I won’t explain the third act triumphs that allow the math geeks to cut out of the tournament and the Wildcats to leave the championship in time to ace the last round of auditions. Troy’s still wearing his uniform, and Gabriella this ultra-scientific white lab coat when they launch into “Breaking Free.” It’s a sinuous, sex number in which the two non-dancing stars walk around each other repeatedly, circling like coupling animals. Gabriella strips off her lab coat to reveal an ordinary blouse and skirt combination, but the crowd goes wild, cheering loud enough to raise the roof. Poor Sharpay and Ryan see their dreams of an 18th musical triumph wither and die. Their open mouths like two birdhouses, forever stuck in “O”s of regret and shock.

Sharpay and Ryan Evans are a gay, incestuous couple, Dodie says. And the harsh logic of the plot says they have to be unseated to make room for the return of bourgeois heteronormativity. Yes, I said, I do agree, but your “gay incestuous couple” reinforces a frighteningly all-white hegemony—they’re so blonde they look like Siegmund and Sieglinde from Die Walküre – whereas as Troy and Gabriella triumph, their interracial coupling threatening white supremacy. We couldn’t work this one out, particularly when (spoilers ahead) both Ryan and Sharpay wind up erotically entangled with Zeke, the black basketball player whose secret passion is cooking crème brulee. Is it a good thing or a bad thing or neither? Chad Danforth, the black (or mixed race) boy who’s Troy’s best friend, is played by an actor called “Corbin Bleu.” Doesn’t that sound like Cordon Bleu? He’s the one who should have been secretly baking crème brulee!

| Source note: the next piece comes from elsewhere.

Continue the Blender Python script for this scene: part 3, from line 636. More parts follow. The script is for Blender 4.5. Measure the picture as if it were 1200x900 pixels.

Comeback to the year award goes to director/choreographer Kenny Ortega. People talk about the Busby Berkeleys and Bob Fosses of the past, the great movie choreographers, but for some reason they totally snub Kenny Ortega, who has been working under a cloud for the past 15 years. Once he was the top of the heap, having done the numbers not only for Dirty Dancing but the magnificently mad Xanadu with Olivia Newton-John on roller skates! The Xanadu credit alone should insure that Ortega’s name would go down in dance history for 10,000 years, and plus he also staged the prom number in Pretty in Pink and the “Twist and Shout” street parade in Ferris Bueller! However, the perceived flop of Newsies, at the time the most expensive musical flop of all time, made his name mud in Hollywood. And then the very next year he killed Bette Midler’s career altogether by directing her in Hocus Pocus – do you remember? the movie in which she was supposed to be an evil witch? Three crone sisters—Midler, Kathy Najimy, and the truly witchlike Sarah Jessica Parker? Oh, how awful. Oh, what a horrid experience. It was like taking oxygen out of the theater. You walked in and in a minute you felt deflated, your bones irradiating bad heat. Like a wounded badger, Kenny Ortega slunk away, licked his wounds for 13 years and kept himself busy directing episodes of crummy TV shows, and planned his return. Who knew that High School Musical would be it? Now he’s in the position of picking and choosing his dream projects. Or will he just sell out and do High School Musical II?

Listen, what’s that sound? It’s Kenny Ortega muttering "it should have been me directing Rent for the big screen, Rent and Chicago."